Posters displayed across the entire London Underground network from 2 April 2025 will ask the public to submit their stories of how art has saved them to the New Contemporaries website. Submissions will then be reviewed by a judging panel, including the artist, and the winning entry judged the most compelling and original will have their story displayed alongside a new commission by Ahmet at Stratford Underground station in Autumn 2025.
The commission was initiated by a trip I made to meet Ahmet the artist in Rome, as part of my research trip funded by Art Fund. We were both visiting an independent art school and ended up doing a public talk together, then this commission was born.

What is on the horizon for New Contemporaries?
This funding has been an incredible opportunity for us to rethink the whole vision of the organisation and allowed us to develop many new incredible partnerships and opportunities for artists. As we approached our 75th anniversary, we wanted to interrogate what it means to make a space for artists and to do that, we needed to get out and talk to people, outside of our office ivory tower.

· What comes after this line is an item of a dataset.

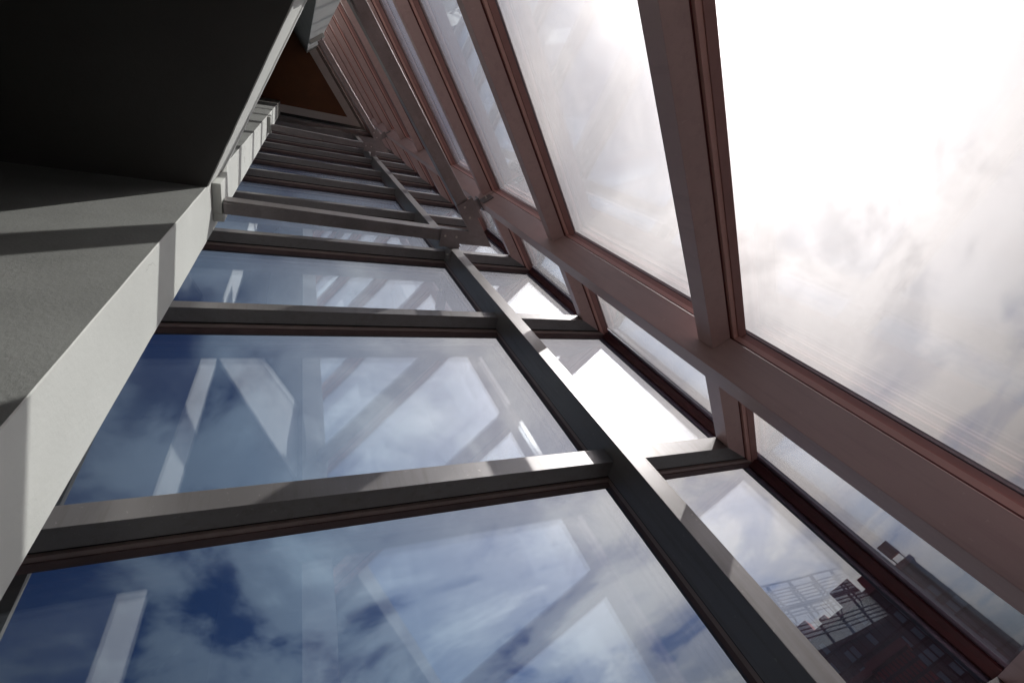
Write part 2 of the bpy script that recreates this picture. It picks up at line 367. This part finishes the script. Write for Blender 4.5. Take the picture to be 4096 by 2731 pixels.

This has resulted in: the amazing forthcoming commission with Ahmet and Art on the Underground that will be seen across the whole of London; a new programme of partnerships with museums and galleries across the country that will benefit many artists and audiences; and importantly, a renewed direction and focus for the organisation, ensuring our future work is accessible and relevant to as broad a range of audiences and artists as possible.
And lastly, how has this funding supported your development as a curator?
This funding has been a lifeline – being a director can be lonely so it’s been amazing to be able to get out and talk to as many people as I could squeeze in! It gave me headspace and time to think about new work we’d like to do and I’m really excited about a new programme we’ve put together that will be free to join and open to any early career or emerging artist – watch this space!